Ene.Museo Picks Up EU Cultural Heritage Conservation Award


The award ceremony was held in Lisbon on 1 June, in the presence of TRH the Prince and Princess of Asturias.

On 1 June, the European Union awarded the Ene.Museo Nacional de la Energia the Cultural Heritage Conservation Prize, in acknowledgement of the rehabilitation work carried out on the former power station at Ponferrada, transforming one of the buildings into a national energy museum. The award was picked up by Esther Aparicio, technical manager of Ene.Museo, and Toni Vilanova and Jorge Suarez of Impulso, the two architects responsible for the project.

The award ceremony took place at the Jeronimos Monastery in Lisbon (Portugal), as part of the annual Europa Nostra European Heritage Congress. The ceremony was attended by THR the Prince and Princess of Asturias, the President of the Portuguese Republic, Anibal Cavaco Silva, Androulla Vassiliou, European Commissioner for Education, Culture, Multilingualism and Youth, and Placido Domingo, president of the NGO Europa Nostra.

In addition to Ene.Museo, prizes were awarded to another 25 cultural projects from all over Europe, chosen from a total of 226 initiatives from 31 countries. Four other Spanish projects featured among the award winners: Number 2 Blast Furnace at Sagunta Port, the fortifications of Pamplona, the Nolla Palace at Meliana (Valencia) and the Royal Spanish College in Bologna (Italy).

The prizes are awarded on an annual basis by the European Union and the NGO Europa Nostra. The awards are given in four categories: conservation, research, dedicated service by individuals or organizations, and education, training and awareness-raising. Each category has its own jury comprising independent experts from all over Europe.

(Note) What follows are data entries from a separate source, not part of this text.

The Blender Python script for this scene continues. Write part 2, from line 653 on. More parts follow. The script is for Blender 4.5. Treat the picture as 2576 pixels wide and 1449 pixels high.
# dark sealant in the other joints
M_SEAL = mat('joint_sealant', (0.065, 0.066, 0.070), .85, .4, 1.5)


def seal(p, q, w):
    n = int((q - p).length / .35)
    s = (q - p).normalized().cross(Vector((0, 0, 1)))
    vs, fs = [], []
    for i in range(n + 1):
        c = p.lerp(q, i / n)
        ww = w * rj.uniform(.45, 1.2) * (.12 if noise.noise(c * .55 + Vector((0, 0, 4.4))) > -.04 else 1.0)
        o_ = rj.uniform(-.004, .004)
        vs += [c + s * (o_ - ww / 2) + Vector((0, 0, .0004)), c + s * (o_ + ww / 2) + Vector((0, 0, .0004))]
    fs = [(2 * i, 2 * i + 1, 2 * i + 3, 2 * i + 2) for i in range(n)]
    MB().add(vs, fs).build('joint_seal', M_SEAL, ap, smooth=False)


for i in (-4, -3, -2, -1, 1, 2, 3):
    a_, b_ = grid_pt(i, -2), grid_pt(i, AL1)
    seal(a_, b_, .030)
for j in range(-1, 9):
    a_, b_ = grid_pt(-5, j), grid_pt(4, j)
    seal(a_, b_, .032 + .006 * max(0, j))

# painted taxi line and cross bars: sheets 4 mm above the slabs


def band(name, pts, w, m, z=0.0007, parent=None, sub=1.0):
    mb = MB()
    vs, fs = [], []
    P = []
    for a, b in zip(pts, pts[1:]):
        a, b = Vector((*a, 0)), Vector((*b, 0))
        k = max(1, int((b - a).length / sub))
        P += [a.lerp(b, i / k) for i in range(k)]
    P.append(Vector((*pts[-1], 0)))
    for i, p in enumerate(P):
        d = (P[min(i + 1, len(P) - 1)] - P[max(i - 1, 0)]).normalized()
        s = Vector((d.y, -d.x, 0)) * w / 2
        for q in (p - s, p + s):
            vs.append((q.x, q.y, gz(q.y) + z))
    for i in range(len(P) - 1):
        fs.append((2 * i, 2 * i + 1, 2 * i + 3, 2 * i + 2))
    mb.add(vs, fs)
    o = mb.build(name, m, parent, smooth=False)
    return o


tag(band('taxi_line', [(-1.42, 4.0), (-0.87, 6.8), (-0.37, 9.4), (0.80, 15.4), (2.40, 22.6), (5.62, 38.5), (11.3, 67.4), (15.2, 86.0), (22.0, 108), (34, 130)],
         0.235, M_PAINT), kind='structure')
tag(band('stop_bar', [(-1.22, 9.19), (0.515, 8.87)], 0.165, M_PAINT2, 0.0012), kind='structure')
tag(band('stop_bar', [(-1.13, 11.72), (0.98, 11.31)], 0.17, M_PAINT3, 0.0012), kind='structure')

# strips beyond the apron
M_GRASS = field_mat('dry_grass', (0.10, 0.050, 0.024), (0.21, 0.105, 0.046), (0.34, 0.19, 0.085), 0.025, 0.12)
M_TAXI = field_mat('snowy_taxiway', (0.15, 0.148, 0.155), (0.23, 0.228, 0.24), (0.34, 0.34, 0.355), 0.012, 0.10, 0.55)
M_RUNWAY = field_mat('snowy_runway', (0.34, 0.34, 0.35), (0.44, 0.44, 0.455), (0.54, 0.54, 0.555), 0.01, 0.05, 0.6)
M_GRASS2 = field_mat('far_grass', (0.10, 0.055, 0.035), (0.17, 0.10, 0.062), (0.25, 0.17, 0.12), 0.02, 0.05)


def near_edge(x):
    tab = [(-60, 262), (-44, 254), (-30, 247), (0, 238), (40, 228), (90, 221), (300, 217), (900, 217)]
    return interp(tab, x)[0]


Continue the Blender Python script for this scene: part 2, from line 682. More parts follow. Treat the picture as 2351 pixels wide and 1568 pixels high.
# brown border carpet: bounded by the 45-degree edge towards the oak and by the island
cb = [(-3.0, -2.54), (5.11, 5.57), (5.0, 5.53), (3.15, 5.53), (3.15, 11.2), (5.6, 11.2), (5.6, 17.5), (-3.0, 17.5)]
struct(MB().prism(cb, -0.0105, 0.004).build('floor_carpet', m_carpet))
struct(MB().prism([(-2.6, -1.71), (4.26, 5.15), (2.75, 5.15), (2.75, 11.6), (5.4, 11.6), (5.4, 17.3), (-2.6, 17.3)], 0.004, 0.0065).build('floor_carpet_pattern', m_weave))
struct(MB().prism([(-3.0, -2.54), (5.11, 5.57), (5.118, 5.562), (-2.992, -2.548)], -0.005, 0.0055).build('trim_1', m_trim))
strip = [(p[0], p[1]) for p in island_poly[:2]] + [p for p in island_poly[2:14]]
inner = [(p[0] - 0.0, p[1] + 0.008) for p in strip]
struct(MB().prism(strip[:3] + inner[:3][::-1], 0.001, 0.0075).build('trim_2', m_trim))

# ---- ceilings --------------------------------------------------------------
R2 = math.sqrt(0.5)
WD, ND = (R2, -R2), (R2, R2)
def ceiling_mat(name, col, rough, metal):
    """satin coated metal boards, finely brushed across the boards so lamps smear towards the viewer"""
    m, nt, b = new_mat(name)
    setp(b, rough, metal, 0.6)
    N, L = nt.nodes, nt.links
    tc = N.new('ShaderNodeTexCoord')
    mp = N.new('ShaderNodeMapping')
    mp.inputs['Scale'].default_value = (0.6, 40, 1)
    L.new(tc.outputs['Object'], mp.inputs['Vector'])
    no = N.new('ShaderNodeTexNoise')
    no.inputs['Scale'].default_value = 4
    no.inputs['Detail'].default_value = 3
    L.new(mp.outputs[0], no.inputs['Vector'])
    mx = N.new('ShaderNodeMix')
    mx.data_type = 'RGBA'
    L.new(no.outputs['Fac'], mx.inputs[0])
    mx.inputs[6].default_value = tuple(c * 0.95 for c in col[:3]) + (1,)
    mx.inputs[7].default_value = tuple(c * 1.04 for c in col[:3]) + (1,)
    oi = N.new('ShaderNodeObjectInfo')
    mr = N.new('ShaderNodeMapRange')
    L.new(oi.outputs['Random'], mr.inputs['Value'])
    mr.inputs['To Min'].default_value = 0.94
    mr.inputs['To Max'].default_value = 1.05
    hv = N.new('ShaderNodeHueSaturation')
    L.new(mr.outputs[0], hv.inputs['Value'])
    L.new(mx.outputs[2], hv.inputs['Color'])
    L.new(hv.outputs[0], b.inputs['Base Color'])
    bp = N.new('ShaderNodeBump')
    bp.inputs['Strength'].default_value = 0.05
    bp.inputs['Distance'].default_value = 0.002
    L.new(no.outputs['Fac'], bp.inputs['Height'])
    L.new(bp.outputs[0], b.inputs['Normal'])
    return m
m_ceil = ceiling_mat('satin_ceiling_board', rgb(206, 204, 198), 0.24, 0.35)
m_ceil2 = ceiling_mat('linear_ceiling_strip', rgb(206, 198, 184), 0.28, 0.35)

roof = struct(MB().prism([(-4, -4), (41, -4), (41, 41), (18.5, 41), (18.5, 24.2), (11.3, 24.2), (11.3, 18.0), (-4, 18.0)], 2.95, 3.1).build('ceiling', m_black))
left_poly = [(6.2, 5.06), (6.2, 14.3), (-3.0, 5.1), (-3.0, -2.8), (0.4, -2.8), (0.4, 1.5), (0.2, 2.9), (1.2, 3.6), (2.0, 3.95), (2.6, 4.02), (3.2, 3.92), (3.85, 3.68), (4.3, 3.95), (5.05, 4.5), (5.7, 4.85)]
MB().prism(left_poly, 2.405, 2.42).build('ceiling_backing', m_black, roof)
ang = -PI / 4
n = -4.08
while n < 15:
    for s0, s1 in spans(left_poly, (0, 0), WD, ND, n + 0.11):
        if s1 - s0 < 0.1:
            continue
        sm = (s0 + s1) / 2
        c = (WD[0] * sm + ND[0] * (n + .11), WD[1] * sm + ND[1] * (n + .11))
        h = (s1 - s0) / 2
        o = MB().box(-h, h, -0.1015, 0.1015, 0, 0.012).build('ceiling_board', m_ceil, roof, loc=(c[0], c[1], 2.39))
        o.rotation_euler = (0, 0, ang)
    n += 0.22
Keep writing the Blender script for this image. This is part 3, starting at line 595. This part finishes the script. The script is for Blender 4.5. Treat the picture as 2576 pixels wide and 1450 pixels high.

The conversation work on the former power station at Ponferrada, now Ene.térmica – the first facility opened to the public by the Ene National Energy Museum – was carried out between 2008-2011. The jury placed significant emphasis on the exceedingly respectful rehabilitation that has managed to maintain an atmosphere reminiscent of the past that allows visitors to easily understand the process of how coal was transformed into electricity and to learn about the working and living culture formed around this economic activity.